In a story from The Hollywood Reporter, they report that this new division "will be run by Louis Feola, the former president of what is now Universal Studios Home Entertainment. After leaving the helm of the video division in 1998, Feola launched a direct-to-video unit at Universal that has since seen the production of nearly 50 movies, including sequels to theatrical product The Land Before Time, American Pie and Beethoven."

It seems that this new unit "will develop and produce sequels and prequels to, as well as remakes of, popular titles from the libraries of Paramount Pictures, Paramount Vantage, DreamWorks, MTV Films and Nickelodeon Movies as well as other Viacom brands."

"Paramount's library of titles and current and upcoming releases, combined with its access to exceptional brands within the Viacom family, makes for an extremely deep and broad selection of properties from which to develop franchises," Feola stated.

These "direct-to-video" companies within studios are becoming more and more common. Some of the reasons given for the rise are "flattening DVD sales, a dearth of untapped, marketable theatrical catalog titles and the growth of new distribution channels to bring entertainment into the home, from high-definition discs to digital downloading."

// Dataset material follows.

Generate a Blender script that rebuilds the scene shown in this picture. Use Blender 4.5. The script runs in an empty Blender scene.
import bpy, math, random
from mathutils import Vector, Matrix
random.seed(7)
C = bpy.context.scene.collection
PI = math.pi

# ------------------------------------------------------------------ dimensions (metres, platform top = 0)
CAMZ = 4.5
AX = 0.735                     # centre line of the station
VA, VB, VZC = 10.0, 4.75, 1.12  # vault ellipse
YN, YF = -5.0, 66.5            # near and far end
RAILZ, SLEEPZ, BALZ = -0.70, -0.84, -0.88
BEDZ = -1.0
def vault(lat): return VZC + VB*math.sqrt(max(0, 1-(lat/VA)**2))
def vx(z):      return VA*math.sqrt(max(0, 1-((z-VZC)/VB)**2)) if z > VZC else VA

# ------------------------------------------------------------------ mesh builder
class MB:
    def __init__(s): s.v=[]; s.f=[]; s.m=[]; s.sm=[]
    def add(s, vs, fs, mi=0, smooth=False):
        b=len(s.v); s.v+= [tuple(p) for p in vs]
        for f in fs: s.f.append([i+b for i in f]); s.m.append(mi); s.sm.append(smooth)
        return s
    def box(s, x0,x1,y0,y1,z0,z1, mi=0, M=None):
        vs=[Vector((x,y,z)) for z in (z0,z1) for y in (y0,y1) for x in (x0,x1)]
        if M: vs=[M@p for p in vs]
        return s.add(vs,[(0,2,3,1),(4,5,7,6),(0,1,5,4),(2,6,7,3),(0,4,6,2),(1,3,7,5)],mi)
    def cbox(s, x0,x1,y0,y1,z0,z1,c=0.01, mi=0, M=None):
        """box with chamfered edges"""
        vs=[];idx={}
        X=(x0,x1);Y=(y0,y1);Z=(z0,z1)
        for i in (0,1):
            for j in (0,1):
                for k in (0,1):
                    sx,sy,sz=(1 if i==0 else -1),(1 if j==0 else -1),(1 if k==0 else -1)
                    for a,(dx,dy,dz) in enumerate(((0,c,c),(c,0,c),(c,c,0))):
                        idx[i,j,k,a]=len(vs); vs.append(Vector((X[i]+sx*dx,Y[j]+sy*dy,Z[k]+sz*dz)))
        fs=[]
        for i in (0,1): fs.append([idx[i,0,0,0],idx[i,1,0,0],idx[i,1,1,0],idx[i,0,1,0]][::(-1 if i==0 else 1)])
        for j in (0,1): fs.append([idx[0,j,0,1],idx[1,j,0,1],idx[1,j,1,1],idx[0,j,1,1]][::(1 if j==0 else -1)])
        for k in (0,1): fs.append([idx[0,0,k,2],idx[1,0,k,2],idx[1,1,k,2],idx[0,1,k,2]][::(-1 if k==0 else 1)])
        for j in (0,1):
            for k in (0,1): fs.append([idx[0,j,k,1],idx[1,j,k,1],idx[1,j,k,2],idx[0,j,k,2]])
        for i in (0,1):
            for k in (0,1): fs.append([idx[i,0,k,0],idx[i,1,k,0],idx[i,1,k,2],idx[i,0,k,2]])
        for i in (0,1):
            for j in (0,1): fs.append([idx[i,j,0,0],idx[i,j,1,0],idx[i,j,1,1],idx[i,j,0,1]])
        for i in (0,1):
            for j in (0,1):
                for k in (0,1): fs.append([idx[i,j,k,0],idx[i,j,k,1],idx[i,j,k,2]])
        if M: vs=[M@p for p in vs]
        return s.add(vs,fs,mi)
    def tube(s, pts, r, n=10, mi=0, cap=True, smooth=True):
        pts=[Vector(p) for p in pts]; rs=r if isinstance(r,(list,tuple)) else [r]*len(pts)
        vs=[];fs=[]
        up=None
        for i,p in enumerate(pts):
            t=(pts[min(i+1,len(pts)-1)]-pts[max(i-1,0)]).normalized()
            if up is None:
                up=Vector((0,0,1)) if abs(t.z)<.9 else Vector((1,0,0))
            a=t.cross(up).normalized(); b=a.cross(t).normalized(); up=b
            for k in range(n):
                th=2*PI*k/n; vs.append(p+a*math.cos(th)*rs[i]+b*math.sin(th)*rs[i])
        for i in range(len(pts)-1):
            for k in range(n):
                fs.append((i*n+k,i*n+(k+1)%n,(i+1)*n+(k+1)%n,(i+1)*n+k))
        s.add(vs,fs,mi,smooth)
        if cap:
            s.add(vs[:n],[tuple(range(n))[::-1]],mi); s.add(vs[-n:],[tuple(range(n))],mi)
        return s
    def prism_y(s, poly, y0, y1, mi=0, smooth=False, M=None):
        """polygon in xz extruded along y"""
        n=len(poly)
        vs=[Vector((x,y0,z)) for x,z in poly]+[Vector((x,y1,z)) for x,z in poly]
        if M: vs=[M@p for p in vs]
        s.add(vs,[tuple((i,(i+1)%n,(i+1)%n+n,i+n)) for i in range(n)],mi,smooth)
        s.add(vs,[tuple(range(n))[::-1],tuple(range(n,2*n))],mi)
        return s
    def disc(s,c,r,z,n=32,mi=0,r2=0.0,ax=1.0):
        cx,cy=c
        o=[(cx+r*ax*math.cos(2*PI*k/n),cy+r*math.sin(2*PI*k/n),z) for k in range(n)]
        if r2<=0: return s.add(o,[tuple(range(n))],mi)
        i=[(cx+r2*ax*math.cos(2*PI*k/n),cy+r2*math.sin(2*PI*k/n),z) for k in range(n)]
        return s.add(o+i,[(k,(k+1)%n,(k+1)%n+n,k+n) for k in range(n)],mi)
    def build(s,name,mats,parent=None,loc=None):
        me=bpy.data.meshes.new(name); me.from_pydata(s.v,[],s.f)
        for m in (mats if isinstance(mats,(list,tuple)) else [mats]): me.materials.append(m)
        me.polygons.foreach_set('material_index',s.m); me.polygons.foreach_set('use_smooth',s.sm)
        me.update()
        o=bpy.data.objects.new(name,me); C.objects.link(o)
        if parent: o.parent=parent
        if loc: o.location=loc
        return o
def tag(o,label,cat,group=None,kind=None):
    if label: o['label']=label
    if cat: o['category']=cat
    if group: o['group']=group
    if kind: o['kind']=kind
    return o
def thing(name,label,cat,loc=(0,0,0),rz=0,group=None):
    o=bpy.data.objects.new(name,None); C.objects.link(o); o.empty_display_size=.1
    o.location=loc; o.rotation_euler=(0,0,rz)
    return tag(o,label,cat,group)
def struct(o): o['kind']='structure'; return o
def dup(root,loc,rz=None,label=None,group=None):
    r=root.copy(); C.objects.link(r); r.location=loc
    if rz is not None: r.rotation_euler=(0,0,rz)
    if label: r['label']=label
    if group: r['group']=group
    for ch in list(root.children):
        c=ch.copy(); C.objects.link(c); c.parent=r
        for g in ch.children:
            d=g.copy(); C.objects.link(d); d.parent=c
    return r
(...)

"The 'made-for' category is really starting to peak," Feola offered. "For years, we toiled at Universal, trying to establish it as a category, and it took us a long time to get credibility with retail and with agents, writers and directors. Now, it's just starting to get to that level of attention it deserves."

Currently, Feola is looking over Paramount and Viacom's libraries to decide which properties they are going to put in the pipeline. "The Paramount library is a natural first place to look," he said. "I'm also looking at (the studio's) current release slate, the current release slate from Vantage and catalog. Right now I am trying to prioritize. I have to figure out the best way to meet my business plan, and I also need to staff up, to bring people in to help me get that done."